In light of the fact that the 108th annual conference of the American Sociological Association kicks off in New York at the end of this week, Signs is making freely available, for a limited period, two articles of interest to ASA members, or to anyone with an interest in feminist sociology. These two articles demonstrate the complexity of the theoretical and methodological innovations of feminist sociological research on inequality published in Signs.
Ashley Currier’s article “The Aftermath of Decolonization: Gender and Sexual Dissidence in Postindependence Namibia,” published in the Winter 2012 issue of Signs, has been awarded the 2013 Sex and Gender Distinguished Article Award from the Sex and Gender section of the American Sociological Association. As the award committee stated, Currier’s article provides “a very insightful analysis of a pressing social issue in sub-Saharan Africa…. Currier’s analysis of alliances between LGBTQ and feminist activists [has] important implications for similar struggles across the African continent and indeed within the U.S.”
Currier’s article explores the sociological effects of “political homophobia”—the tactics of political leaders who use homophobic threats not only to keep nonconforming sexualities in line but also to construct homosexuality as a colonial imposition altogether foreign to the postcolonial nation. Currier details how a strategic alliance between feminist and LGBTQ activists emerged to combat the political homophobia of the leaders of the South West African People’s Organization (SWAPO), the liberation movement that had become Namibia’s ruling party.
The award will be presented at Sex and Gender section’s meeting at the American Sociological Association on August 12. Currier will also participate in the “Collective Behavior and Social Movements” session on August 10.
Complementing the conference theme of “Interrogating Inequality: Linking Micro and Macro,” Leslie McCall’s “The Complexity of Intersectionality,” published in the Spring 2005 issue of Signs, explores the impact of intersectionality, a major paradigm of research in women’s studies and elsewhere, on social research methodologies. McCall delineates a wide range of methodological approaches to the study of multiple, intersecting, and complex social relations, and she critically engages with their origins, implications, achievements, and limitations. McCall identifies three approaches to intersectionality—anticategorical, intercategorical, and intracategorical—that she discusses in relation to how they understand and use analytical categories to explore the complexity of intersectionality and inequality in social life. McCall makes an argument for overcoming the disciplinary boundaries based on the use of different methods in order to embrace multiple approaches to the study of intersectionality.

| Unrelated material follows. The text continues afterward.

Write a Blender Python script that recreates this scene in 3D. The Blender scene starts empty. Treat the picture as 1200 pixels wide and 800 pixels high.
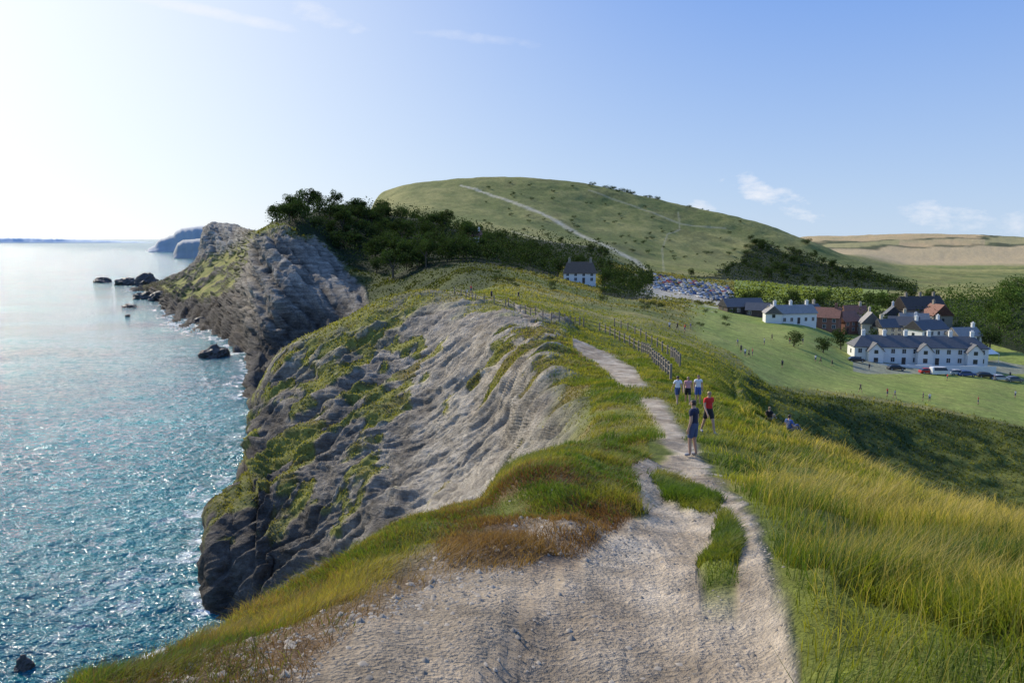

McCall will be present at 2013 ASA annual meeting as panelist at the “Changing Beliefs about Inequality, Opportunity and Mobility” plenary session and discussant at the “Culture and Inequality: Labor Market Processes” session on August 12. She is also session organizer for “Inequality, Poverty and Mobility: Causes and Consequences of Economic Inequality” on August 13 and a participant in the Economic Sociology section on August 11.
ASA members may also want to revisit a pioneering 1979 article by Paula England, the newly elected president of the ASA, “Women and Occupational Prestige: A Case of Vacuous Sex Equality.” Other highlights from the feminist sociology that Signs has been privileged to publish over the years, include Patricia Hill Collins’s “The Social Construction of Black Feminist Thought” (1989), Evelyn Nakano Glenn’s “From Servitude to Service Work: Historical Continuities in the Racial Division of Paid Reproductive Labor” (1992), and Karen Esther Rosenberg and Judith A. Howard’s “Finding Feminist Sociology: A Review Essay” (2008).